Mit diesen Erwägungen hat der VGH München, Beschluss vom 20.08.2020 – 7 ZB 19.1999 – die Entscheidung des Verwaltungsgerichts bestätigt, welches die Rechtswidrigkeit der Pressearbeit und die Verletzung des Rechtes des Klägers auf ein faires Verfahren festgestellt hatte.
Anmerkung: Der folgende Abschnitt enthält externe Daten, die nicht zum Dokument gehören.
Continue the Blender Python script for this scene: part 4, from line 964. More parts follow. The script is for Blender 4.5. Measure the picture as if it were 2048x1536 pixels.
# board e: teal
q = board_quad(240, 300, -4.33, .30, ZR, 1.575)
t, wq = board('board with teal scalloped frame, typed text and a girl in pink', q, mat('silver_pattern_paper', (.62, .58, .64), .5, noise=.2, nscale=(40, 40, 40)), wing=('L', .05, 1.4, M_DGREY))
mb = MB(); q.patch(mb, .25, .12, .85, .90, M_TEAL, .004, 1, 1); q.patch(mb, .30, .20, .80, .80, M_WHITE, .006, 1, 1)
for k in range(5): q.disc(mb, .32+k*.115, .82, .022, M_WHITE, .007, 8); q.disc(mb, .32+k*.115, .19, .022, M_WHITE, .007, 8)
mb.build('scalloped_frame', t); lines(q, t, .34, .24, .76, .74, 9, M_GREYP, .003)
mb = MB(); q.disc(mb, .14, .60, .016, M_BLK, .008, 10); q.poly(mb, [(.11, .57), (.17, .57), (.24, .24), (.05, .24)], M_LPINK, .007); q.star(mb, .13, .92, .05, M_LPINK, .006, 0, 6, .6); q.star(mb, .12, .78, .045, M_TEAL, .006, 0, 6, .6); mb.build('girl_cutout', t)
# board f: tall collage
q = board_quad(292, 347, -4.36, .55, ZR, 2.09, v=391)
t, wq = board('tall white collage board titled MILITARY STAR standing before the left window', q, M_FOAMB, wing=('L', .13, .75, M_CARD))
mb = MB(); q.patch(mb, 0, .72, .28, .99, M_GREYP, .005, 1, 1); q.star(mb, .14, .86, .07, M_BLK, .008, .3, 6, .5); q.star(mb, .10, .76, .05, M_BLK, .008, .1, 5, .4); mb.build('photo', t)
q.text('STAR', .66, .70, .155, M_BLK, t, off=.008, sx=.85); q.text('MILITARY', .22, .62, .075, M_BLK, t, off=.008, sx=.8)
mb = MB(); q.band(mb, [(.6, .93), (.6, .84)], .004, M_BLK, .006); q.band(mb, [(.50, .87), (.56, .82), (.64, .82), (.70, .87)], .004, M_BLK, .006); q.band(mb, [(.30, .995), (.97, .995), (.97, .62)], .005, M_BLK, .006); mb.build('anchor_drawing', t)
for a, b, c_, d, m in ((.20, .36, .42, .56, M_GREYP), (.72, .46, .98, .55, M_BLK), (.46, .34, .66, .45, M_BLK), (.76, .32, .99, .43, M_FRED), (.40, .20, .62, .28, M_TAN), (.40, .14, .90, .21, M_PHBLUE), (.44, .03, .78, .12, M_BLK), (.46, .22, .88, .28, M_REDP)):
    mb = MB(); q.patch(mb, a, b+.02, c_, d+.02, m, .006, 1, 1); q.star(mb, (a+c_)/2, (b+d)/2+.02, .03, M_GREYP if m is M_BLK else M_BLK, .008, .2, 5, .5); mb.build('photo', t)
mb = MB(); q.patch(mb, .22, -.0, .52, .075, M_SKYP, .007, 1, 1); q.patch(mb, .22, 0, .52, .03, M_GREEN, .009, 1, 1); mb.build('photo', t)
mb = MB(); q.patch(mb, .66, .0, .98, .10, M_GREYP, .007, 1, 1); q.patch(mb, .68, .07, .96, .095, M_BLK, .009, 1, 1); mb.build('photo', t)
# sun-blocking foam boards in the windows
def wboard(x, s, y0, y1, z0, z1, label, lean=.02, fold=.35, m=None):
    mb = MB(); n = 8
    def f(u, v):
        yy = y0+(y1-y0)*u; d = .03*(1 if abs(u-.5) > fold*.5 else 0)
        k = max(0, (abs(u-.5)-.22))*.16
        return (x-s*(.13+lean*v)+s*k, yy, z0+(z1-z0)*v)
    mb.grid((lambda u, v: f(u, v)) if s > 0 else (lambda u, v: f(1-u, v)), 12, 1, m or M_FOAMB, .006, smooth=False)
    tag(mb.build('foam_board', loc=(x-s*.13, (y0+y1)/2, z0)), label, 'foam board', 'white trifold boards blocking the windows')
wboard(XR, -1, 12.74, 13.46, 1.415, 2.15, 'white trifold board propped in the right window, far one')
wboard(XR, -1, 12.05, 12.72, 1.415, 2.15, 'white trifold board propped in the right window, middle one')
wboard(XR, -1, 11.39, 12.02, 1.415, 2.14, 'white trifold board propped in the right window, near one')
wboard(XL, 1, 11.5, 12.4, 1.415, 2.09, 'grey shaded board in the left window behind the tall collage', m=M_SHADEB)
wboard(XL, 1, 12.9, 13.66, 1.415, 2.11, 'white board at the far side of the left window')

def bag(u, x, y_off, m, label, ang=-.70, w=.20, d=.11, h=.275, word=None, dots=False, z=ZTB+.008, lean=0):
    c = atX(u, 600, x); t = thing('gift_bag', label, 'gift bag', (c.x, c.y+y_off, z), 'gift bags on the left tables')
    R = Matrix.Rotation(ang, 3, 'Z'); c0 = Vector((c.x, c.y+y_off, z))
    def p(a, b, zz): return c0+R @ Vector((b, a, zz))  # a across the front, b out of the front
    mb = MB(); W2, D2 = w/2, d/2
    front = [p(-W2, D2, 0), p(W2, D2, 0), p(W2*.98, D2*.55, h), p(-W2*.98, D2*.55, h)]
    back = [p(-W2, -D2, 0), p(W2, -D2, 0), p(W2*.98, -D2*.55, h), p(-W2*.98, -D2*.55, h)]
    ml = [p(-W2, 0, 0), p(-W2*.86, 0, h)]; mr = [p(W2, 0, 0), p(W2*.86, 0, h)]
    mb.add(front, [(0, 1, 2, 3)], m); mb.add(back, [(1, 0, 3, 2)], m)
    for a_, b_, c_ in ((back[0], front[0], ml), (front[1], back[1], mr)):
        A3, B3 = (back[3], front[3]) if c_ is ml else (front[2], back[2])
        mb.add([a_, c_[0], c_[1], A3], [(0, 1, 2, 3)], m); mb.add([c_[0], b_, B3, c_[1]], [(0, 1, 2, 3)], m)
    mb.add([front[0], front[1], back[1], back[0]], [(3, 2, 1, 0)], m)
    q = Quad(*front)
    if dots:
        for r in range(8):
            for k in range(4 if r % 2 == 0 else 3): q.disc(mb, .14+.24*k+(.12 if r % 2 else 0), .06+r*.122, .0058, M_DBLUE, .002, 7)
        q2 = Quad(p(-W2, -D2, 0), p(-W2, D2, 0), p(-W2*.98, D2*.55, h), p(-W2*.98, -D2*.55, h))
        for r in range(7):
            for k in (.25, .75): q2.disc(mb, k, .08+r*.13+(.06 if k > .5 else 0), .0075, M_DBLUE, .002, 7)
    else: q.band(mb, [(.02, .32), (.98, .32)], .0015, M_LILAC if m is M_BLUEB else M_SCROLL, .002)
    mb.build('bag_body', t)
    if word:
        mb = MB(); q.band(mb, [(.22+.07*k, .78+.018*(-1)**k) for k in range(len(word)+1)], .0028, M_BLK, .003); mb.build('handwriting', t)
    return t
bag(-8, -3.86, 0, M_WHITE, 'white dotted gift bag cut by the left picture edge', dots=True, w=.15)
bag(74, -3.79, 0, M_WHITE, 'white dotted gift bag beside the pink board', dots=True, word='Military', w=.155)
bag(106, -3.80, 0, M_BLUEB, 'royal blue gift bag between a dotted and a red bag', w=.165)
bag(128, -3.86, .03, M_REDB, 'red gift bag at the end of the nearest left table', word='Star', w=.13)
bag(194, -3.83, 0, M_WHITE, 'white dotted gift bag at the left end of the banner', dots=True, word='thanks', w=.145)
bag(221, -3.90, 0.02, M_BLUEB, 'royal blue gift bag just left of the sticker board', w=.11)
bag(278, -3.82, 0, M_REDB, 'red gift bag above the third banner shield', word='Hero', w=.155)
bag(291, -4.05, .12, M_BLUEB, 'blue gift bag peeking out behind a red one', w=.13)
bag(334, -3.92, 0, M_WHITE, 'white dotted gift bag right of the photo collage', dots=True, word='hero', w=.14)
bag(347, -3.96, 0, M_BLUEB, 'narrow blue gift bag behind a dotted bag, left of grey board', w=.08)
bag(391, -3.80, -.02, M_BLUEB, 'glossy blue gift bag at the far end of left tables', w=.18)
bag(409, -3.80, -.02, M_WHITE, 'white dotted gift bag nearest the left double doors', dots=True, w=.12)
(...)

Im vorliegenden Fall hatte die Staatsanwaltschaft gegen einen früheren Oberbürgermeister sowie den Kläger, einen Unternehmer aus der Immobilienbranche, Anklage u.a. wegen Bestechung und Vorteilsgewährung im Zusammenhang mit mehreren Bauvorhaben des Klägers sowie Verstößen gegen das ParteiG erhoben und noch am selben Tag die Presse hierüber informiert. Lediglich zwei Stunden vorher hatte die Staatsanwaltschaft die Verteidiger informiert und ihnen den 25-seitigen Anklageschriftsatz zugefaxt. Hierdurch sah das Verwaltungsgericht das verfassungsrechtlich gewährleistete Gebot der Waffengleichheit verletzt. Dies erfordert gleichrangige Einflussmöglichkeiten der Beteiligten auch auf die vom Schutzbereich der Verfahrensfairness ausdrücklich umfasste Pressearbeit. Die Behörde war hiernach verpflichtet, dem Kläger eine sinnvolle Vorbereitung auf die zu erwartenden Presseanfragen zu ermöglichen. Die konkrete Zeitspanne hierfür hängt von der Komplexität des Verfahrens und dem Inhalt und Umfang der Anklageschrift ab.